Importantly, I must emphasize that these institutions are not silver bullets. The FPC requires a coalition of diversity of actors who can work toward the common good. The story of food goes beyond food itself. It goes to the livelihood, the dreams, and hunger of communities.

Diego taught me that.

3 Responses

  1. Obviously, I agree with you on most everything. And while I think all the ideas are great, it will never happen unless people start talking about food. You ask people what the problems are the US is dealing with today, they’ll say terrorism, global warming, health care, who knows. Food is so far from the tip of Americans’ tongues that most of these ideas are pretty far from reality. It’s one thing for the government to create a FPC and follow a sort of “trust me” attitude toward food, it’s another have individuals realize the problems with their decisions and start a movement.

  2. Great comment. I agree with you 100%. In a later post, I really want to address and think about how we can retool our political institutions to reinvigorate the citizen-activist and encourage more forms of direct and genuinely inclusive and participatory democracy.
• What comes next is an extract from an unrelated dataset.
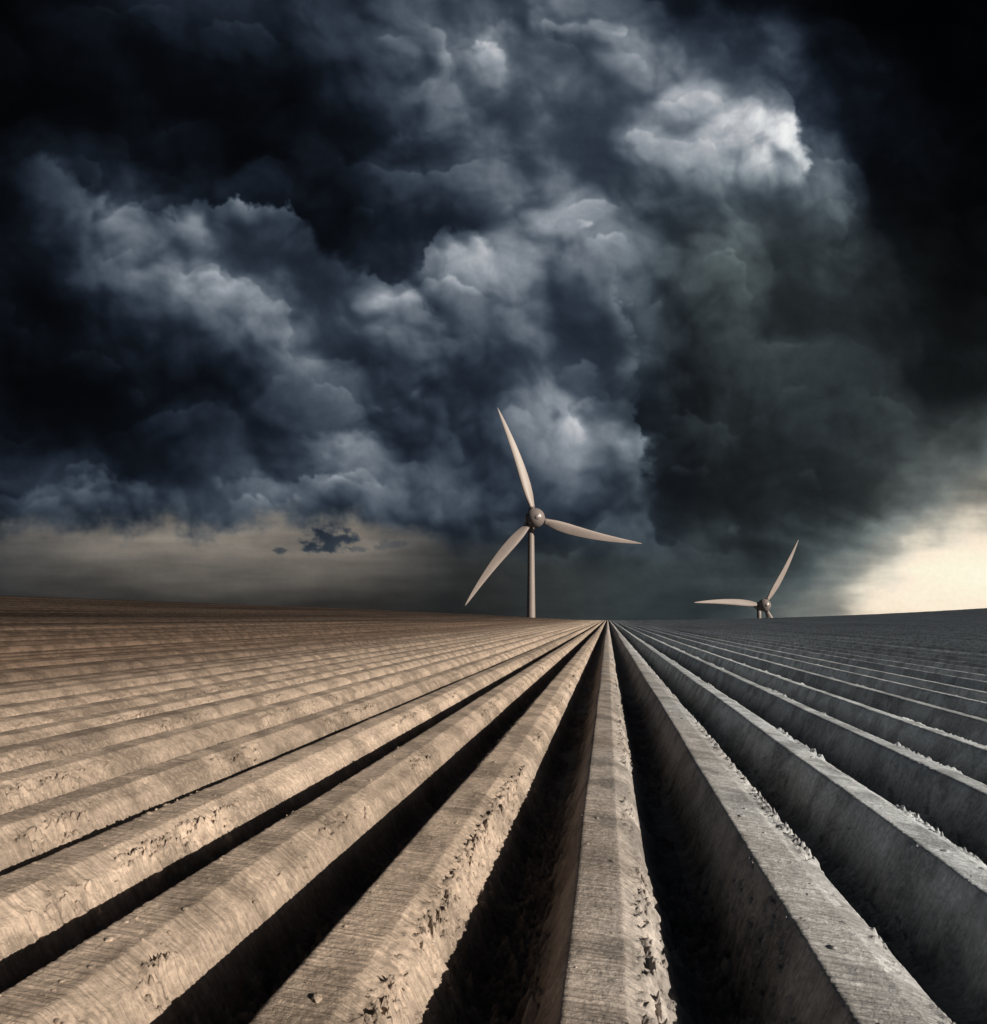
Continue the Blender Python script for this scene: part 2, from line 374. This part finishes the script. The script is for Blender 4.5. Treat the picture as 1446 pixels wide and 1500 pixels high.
sc=k.n('ShaderNodeVectorMath',operation='SCALE'); k.l(mixd.outputs[2],sc.inputs[0]); k.l(v,sc.inputs['Scale']); k.l(sc.outputs[0],bs.inputs['Base Color'])
b1=k.n('ShaderNodeBump'); b1.inputs['Strength'].default_value=.75; b1.inputs['Distance'].default_value=.009; k.l(nst,b1.inputs['Height'])
b2=k.n('ShaderNodeBump'); b2.inputs['Strength'].default_value=.8; b2.inputs['Distance'].default_value=.011; k.l(nf,b2.inputs['Height']); k.l(b1.outputs[0],b2.inputs['Normal'])
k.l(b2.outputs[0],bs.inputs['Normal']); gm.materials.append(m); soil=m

# loose crumbs of soil
bm=bmesh.new()
for i in range(620):
    y=1.5+(random.random()**1.8)*11
    x=random.uniform(-.9,.62)*(y+.6)
    s=random.choice([.003,.004,.006,.008,.012])*random.uniform(.7,1.3)
    idx=round(x/P0)
    if random.random()<.5: x=idx*P0+random.uniform(-.13,.13)
    z=height1(x,y)
    r=bmesh.ops.create_icosphere(bm,subdivisions=2,radius=s)
    M=Matrix.Translation((x,y,z+s*.1))@Matrix.Rotation(random.uniform(0,6),4,'Z')@Matrix.Diagonal((random.uniform(.8,1.6),random.uniform(.7,1.2),random.uniform(.4,.7),1))
    for vv in r['verts']:
        vv.co=M@(vv.co*random.uniform(.8,1.2))
cm=bpy.data.meshes.new('soil_crumbs'); bm.to_mesh(cm); bm.free(); cm.materials.append(soil)
co=bpy.data.objects.new('soil_crumbs',cm); COL.objects.link(co); co['kind']='stuff'; co['label']='small loose crumbs of dry soil scattered over the near ridges'; co['category']='soil crumbs'

# ---------------------------------------------------------------- turbines
def paint(name,c,rough,metal=0):
    m,nt=newmat(name); k=N(nt)
    out=k.n('ShaderNodeOutputMaterial'); bs=k.n('ShaderNodeBsdfPrincipled'); k.l(bs.outputs[0],out.inputs[0])
    tc=k.n('ShaderNodeTexCoord'); q=k.n('ShaderNodeTexNoise'); q.inputs['Scale'].default_value=.08; q.inputs['Detail'].default_value=3; k.l(tc.outputs['Object'],q.inputs['Vector'])
    f=k.sm(q.outputs['Fac'],.3,.7,.90,1.04)
    sc=k.n('ShaderNodeVectorMath',operation='SCALE'); sc.inputs[0].default_value=c; k.l(f,sc.inputs['Scale']); k.l(sc.outputs[0],bs.inputs['Base Color'])
    bs.inputs['Roughness'].default_value=rough; bs.inputs['Metallic'].default_value=metal; return m
MB=paint('pale_blade_paint',(.37,.31,.28),.5); MT=paint('tower_paint',(.30,.25,.225),.5); MH=paint('hub_paint',(.27,.23,.22),.32,.1); MD=paint('dark_seal',(.12,.10,.09),.5)
def loft(rings,close=True):
    bm=bmesh.new(); vr=[[bm.verts.new(p) for p in r] for r in rings]; n=len(rings[0])
    for a,b in zip(vr[:-1],vr[1:]):
        for i in range(n): bm.faces.new((a[i],a[(i+1)%n],b[(i+1)%n],b[i]))
    if close: bm.faces.new(vr[0][::-1]); bm.faces.new(vr[-1])
    bmesh.ops.recalc_face_normals(bm,faces=bm.faces)
    for f in bm.faces: f.smooth=len(f.verts)==4
    return bm
def obj(name,bm,mat,parent):
    me=bpy.data.meshes.new(name); bm.to_mesh(me); bm.free(); me.materials.append(mat)
    o=bpy.data.objects.new(name,me); COL.objects.link(o); o.parent=parent; return o
def circ(r,z,n=32,ax='z',cx=0,cy=0):
    o=[]
    for i in range(n):
        a=2*math.pi*i/n
        o.append((cx+r*math.cos(a),cy+r*math.sin(a),z) if ax=='z' else (r*math.cos(a),z,r*math.sin(a)))
    return o
BL=66.5; TH=80.0
def turbine(px,hubpy,depth,yaw,angs,label):
    xr=(px-CX)/F*depth; p=fw*depth+rt*xr; hubz=CAMZ+(HY-hubpy)/F*depth
    bz=hubz-TH
    root=bpy.data.objects.new('wind_turbine',None); COL.objects.link(root); root.location=(p[0]+CAMX,p[1],bz)
    root.rotation_euler=(0,0,YAW+yaw); root['label']=label; root['category']='wind turbine'
    obj('tower',loft([circ(2.8-1.0*t,TH*t-2.4*t) for t in np.linspace(0,1,14)]),MT,root)
    rings=[]
    for t in np.linspace(0,1,18):
        y=-5.0+14*t; r=3.4*math.sqrt(max(.0,1-(max(0,(t-.35)/.65))**2.4))*(.82+.18*min(1,t*4))+.02
        rings.append([(q[0],q[1],q[2]*1.02+TH) for q in circ(r,y,28,'y')])
    obj('nacelle',loft(rings),MH,root)
    obj('collar',loft([circ(2.0,TH-4.4),circ(2.1,TH-3.6),circ(1.9,TH-2.6)]),MD,root)
    hy=-9.5
    rings=[]
    for t in np.linspace(0.03,.97,26):
        a=math.pi*t; rings.append([(q[0],q[1],q[2]+TH) for q in circ(5.8*math.sin(a),hy-5.6*math.cos(a),36,'y')])
    hub=obj('hub',loft(rings),MH,root)
    obj('nose_cap',loft([[(q[0],q[1],q[2]+TH) for q in circ(r,hy-y_,24,'y')] for r,y_ in ((1.7,5.2),(1.5,5.6),(.9,5.85),(.2,5.95))]),MH,hub)
    for a in angs:
        th=math.radians(a); er=Vector((math.cos(th),0,math.sin(th))); et=Vector((-math.sin(th),0,math.cos(th))); en=Vector((0,-1,0))
        rings=[]
        ks_=[0,.08,.13,.20,.30,.42,.55,.70,.84,.94,1.0]; cs_=[2.9,3.1,4.2,5.7,6.2,5.8,4.9,3.7,2.4,1.3,.15]
        for s in np.concatenate([np.linspace(.05,.18,8),np.linspace(.2,1,34)]):
            ch=(np.interp(s-.02,ks_,cs_)+np.interp(s,ks_,cs_)*2+np.interp(min(1,s+.02),ks_,cs_))/4
            thk=np.interp(s,[.05,.10,.3,.6,1],[2.5,2.4,1.8,1.0,.08]); tw=math.radians(np.interp(s,[0,.3,1],[24,15,3]))
            bend=-1.6*math.sin(math.pi*min(1,s))+1.2*s*s
            c=er*(s*BL)+et*(bend)+en*(2.2*s*s); r=[]
            for j in range(20):
                b=2*math.pi*j/20; u=math.cos(b)*.5*ch; w=math.sin(b)*.5*thk*(1 if s<.1 else (.75+.35*math.cos(b)))
                q=c+et*(u*math.cos(tw)-w*math.sin(tw))+en*(u*math.sin(tw)+w*math.cos(tw))
                r.append((q.x,q.y+hy,q.z+TH))
            rings.append(r)
        bl=obj('blade',loft(rings),MB,root)
        rr=[]
        for s,r_ in ((5.0,1.8),(6.0,1.9),(6.6,1.65)):
            rr.append([tuple(er*s+et*(r_*math.cos(2*math.pi*j/20))+en*(r_*math.sin(2*math.pi*j/20))+Vector((0,hy,TH))) for j in range(20)])
        obj('root_collar',loft(rr),MD,bl)
    return root
turbine(778,762,420,math.radians(11),(109,-13,230),'larger nearer wind turbine with its tower in full view near the centre')
turbine(1112,887,640,math.radians(6),(61,177,298),'smaller distant wind turbine half sunk behind the field edge near the bright clearing')

# ---------------------------------------------------------------- light, world, camera
w=bpy.data.worlds.new('World'); S.world=w; w.use_nodes=True; nt=w.node_tree
bg=nt.nodes['Background']; st=nt.nodes.new('ShaderNodeTexSky'); st.sky_type='NISHITA'; st.sun_disc=False; st.sun_elevation=SEL; st.sun_rotation=SAZ
nt.links.new(st.outputs[0],bg.inputs[0]); bg.inputs[1].default_value=.08
sl=bpy.data.lights.new('sun','SUN'); sl.energy=5; sl.angle=math.radians(.4); sl.color=(1,.91,.79)
so=bpy.data.objects.new('sun',sl); COL.objects.link(so); so.rotation_euler=Vector(sdir).to_track_quat('Z','Y').to_euler()
cd=bpy.data.cameras.new('camera'); cd.sensor_fit='HORIZONTAL'; cd.sensor_width=36; cd.lens=36*F/1446; cd.shift_y=155/1446; cd.clip_end=9000; cd.clip_start=.05
cam=bpy.data.objects.new('camera',cd); COL.objects.link(cam); cam.location=(CAMX,0,CAMZ); cam.rotation_euler=(math.pi/2,0,YAW); S.camera=cam
S.view_settings.view_transform='Standard'; S.view_settings.look='None'; S.view_settings.exposure=0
I think this is key to a movement, so much so that a movement is not simply a one-time thing. that rather our political society is continuous re-thinking and acting on institutions central to our everyday lives.

    in either case, i wanted to flesh this out because I believe ideas are paired with action. With ideas we can start communicating in effective ways, for example co-opting the language of food “security” and tying this institution to the crisis of sustainability and energy. The interconnectedness of food is a major strength. It’s hard to start a movement without a sense of where you can go.

  3. Nice post.  I was especially interested in your comment that urban agriculture “cannot depend on industrial agricultural techniques that require large amounts of capital, economies of scale, energy and water,” all of which is likely to be scarcer in the coming years. The fact that urban agriculture can be practiced with minimal resources means that it is by far the most accessible food development plan out there for poor folks, and means that people can have some food security even if they have limited access to wage labor. I’d be interested to hear your thoughts on urban land redistribution—the idea of using public land and even eminent domain to create public urban farms. Food security, after all, could certainly be considered as essential to the public good as, say, highway expansion.
    You might also be interested in the case of Havana, Cuba. Pre-“special period”, Cuba had an industrial agriculture system much like our own. But after the Soviet Union fell, they could no longer afford the fertilizers and chemicals that it took to keep big monoculture crop fields going, or transportation to the cities. So they began a massive effort to redirect agricultural production to the cities, and especially to micro-producers—people producing mainly for themselves, and selling any small surplus that they grow. The result: well over 50% of the food consumed by the city of Havana is produced within the city, by mostly organic methods.